Andreas Veithen wrote:
On Mon, May 3, 2010 at 07:02, Dennis Sosnoski <d...@sosnoski.com> wrote:
...

So rather than an incremental build-on-demand model, I think an approach
which just flipped DOM on or off at the message level would work just as
well for web services. On the inbound side, if a SOAP Header is present
you'd just always build a DOM representation of the Header part so it can be
passed to handlers in an easily-manipulated form. If any of the handlers
request the content of the SOAP Body you'd then build that as a DOM and pass
it in. Outbound side is pretty much the same, with the data only requested
from the data binding if needed to build the DOM and otherwise streamed
directly to the output. Using this approach there's no need to build the DOM
incrementally, other than at this very granular Header/Body level, so all
that's required is a simple and high-performance DOM (or DOM subset) with
just enough built-in smarts to recognize the Body expansion part, along with
a StAX reader which takes a DOM as input.

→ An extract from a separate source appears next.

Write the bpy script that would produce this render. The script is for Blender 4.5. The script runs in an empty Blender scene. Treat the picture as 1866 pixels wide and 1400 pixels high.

Sounds pretty much like CXF...

From what I've seen CXF always builds the DOM representation of the entire message and passes it to WSS4J anytime WS-Security is configured, just as Axis2 does (though Dan did add a check to disable response message WS-Security handling if only UsernameToken is used). The approach I'm suggesting would only build a DOM representation of the Body if the security handling actually signed or encrypted the Body (or any part of it).